Ce n’est pas à la science de dire ce que doit devenir l’école tant les valeurs comptent en cette matière, mais on doit au moins s’accorder sur la nature d’un problème. La plupart des spécialistes, des acteurs professionnels et l’opinion publique elle-même, telle que la saisissent les sondages, s’accordent au moins pour reconnaître que ce sont là de sérieux problèmes et l’on peut se féliciter du fait que les acteurs politiques semblent disposés à s’en saisir alors qu’ils étaient fâcheusement discrets lors des échéances électorales précédentes. Même si chacun de ces problèmes appelle probablement des moyens supplémentaires, les moyens ne sont pas par eux-mêmes une politique et la question se pose de savoir ce que l’on en fait, au service de quelle politique ils sont mobilisés.

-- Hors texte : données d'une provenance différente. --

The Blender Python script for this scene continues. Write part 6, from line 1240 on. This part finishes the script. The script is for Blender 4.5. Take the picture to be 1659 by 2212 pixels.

Toutes ces questions appellent des réponses de droite ou de gauche, libérales ou sociales-démocrates. Mais dans l’état actuel des choses, l’essentiel est que des réponses soient données et que l’on sorte d’un cycle de réformes plus ou moins avortées qui font que si l’institution scolaire se transforme, contrainte et forcée, elle ne se réforme pas. La difficulté principale vient du fait que depuis de très nombreuses années on peut avoir le sentiment que l’éducation et la recherche, qui consomment une part importante du PIB, échappent en réalité au contrôle politique dans un pays où, cependant, l’Etat semble tout commander. Le monde scolaire et universitaire paraît ne discuter qu’avec lui-même, le Parlement se bornant à voter le budget. Il est vrai que les quelques tentatives de réformes se sont transformées en défaites politiques cuisantes, pour la droite comme pour la gauche. S’il est une urgence centrale, c’est que le politique, et à travers lui la Nation, se ressaisisse de l’éducation. Non pour proposer la réforme finale perçue comme une sorte de grand soir, mais pour dire ce que sera la politique de l’éducation et de la recherche des vingt prochaines années. Plutôt que d’être républicains dans la nostalgie d’un âge d’or aussi improbable que perdu, inspirons-nous aujourd’hui du courage des pères fondateurs de cette école qui se sont clairement demandé de quelle école leur société et leurs convictions avaient besoin.